A streetcar once rolled through the lobby of a hotel. Not past it, not near it -- through it, on tracks that passed beneath a massive archway and into a corridor where guests could step off the train and directly into the reception hall. The Key Route Inn, which opened on May 7, 1907, on the west side of Broadway in what is now Uptown Oakland, was built around this audacious idea: that a hotel and a transit line could be fused into a single experience, one where arriving was as theatrical as the destination itself.
The men behind the Key Route Inn were not modest thinkers. Francis "Borax" Smith had made his fortune mining borax in Death Valley and hauling it out with the famous twenty-mule teams. His partner, Frank C. Havens, shared Smith's appetite for grand schemes. Together they operated the Realty Syndicate, a development empire that included the Key Route transit system -- a network of electric trains connecting Oakland's neighborhoods to a ferry pier, or "mole," that jutted into San Francisco Bay. The Inn was their crown jewel, a massive wood-framed structure dressed in Tudor-style open timbering, designed to look like an old English manor house. It straddled what is now West Grand Avenue, its bulk commanding the streetscape. President William Howard Taft stayed here with his party in 1909, lending the establishment the kind of prestige its builders craved.
The hotel's defining feature was its integration with the Key Route's 22nd Street transbay line. Trains passed through a large archway and into an interior corridor, where a dedicated stop connected directly to the main lobby. For the traveler arriving by rail, the transition from transit to accommodation was seamless -- step off the platform, walk a few paces, and you were checking in. Initially this lobby stop served as the terminus of the line running to the Key ferry pier. But by 1919-1920, the route was extended across Broadway to reach the developing Trestle Glen neighborhood, transforming the hotel from a terminal point into a waystation. The Inn sat at the intersection of movement and rest, a building that embodied Oakland's ambition to be more than San Francisco's quieter neighbor across the bay.
The Key Route Inn lasted just a quarter century. On September 8, 1930, fire tore through the wood-framed structure, inflicting catastrophic damage. The timing could not have been worse. The Great Depression had arrived, hollowing out the hotel business. At the same time, Oakland's city planners wanted to connect Grand Avenue with 22nd Street, a road alignment that ran directly through the hotel's footprint. The combination of fire damage, economic collapse, and civic ambition sealed the Inn's fate. Demolition crews moved in during April and May of 1932. The building that had once hosted a sitting president was reduced to rubble and hauled away. Its sister property, the Claremont Hotel, which opened in 1915 in the Berkeley Hills, survived and still stands -- a reminder of what the Key Route Inn might have become with different luck and less combustible construction.

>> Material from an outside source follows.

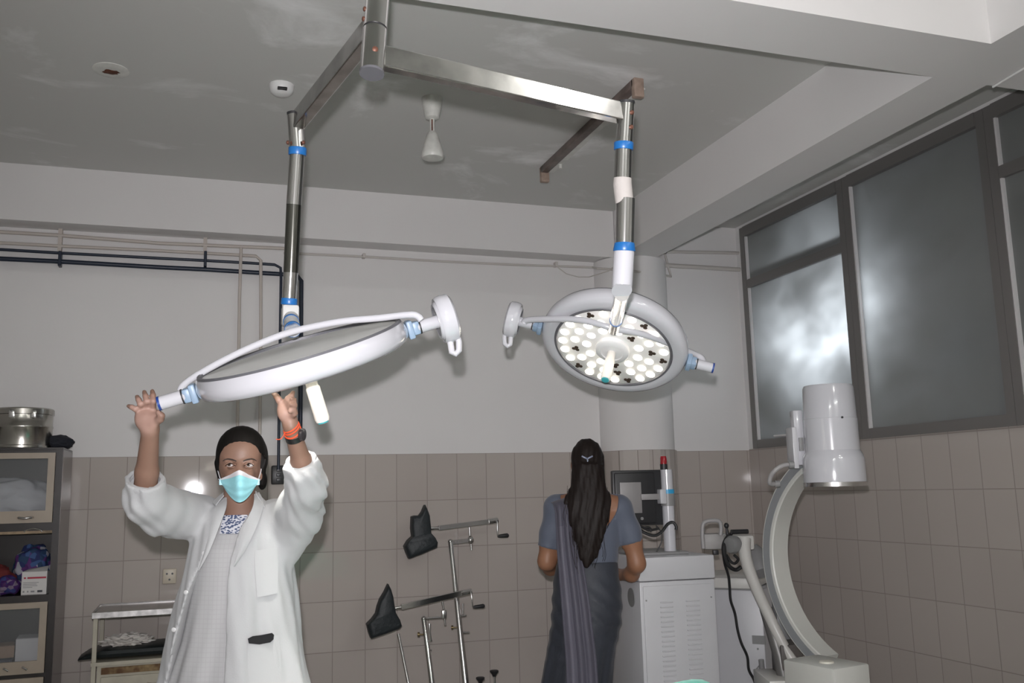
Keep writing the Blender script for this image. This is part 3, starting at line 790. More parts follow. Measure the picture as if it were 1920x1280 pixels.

The hotel vanished, but the rail line through its bones did not -- at least not immediately. When the San Francisco-Oakland Bay Bridge opened in 1936 with its lower-deck railway, the old Key Route tracks became the "B" transbay line, carrying passengers across the water on steel and concrete rather than by ferry. That rail service lasted until April 1958, when buses replaced the trains. The route was folded into the publicly owned AC Transit system, and the modern Line B bypasses the former hotel site by nearly a mile. Today, nothing marks the spot where trains once glided through a hotel lobby. The intersection of Broadway and West Grand Avenue carries ordinary traffic past ordinary buildings, and the idea of embedding a transit stop inside a luxury hotel feels like something from a more imaginative age -- or perhaps from a future that hasn't arrived yet.
Located at 37.81°N, 122.27°W in Uptown Oakland along Broadway near West Grand Avenue. Best viewed from 2,000-3,000 feet AGL. The site sits roughly midway between Oakland's Jack London Square waterfront and the hills to the east. Metropolitan Oakland International Airport (KOAK) lies 5 miles to the south. The Bay Bridge is clearly visible to the west, and the distinctive Fox Oakland Theatre tower is a useful landmark a few blocks south on Telegraph Avenue.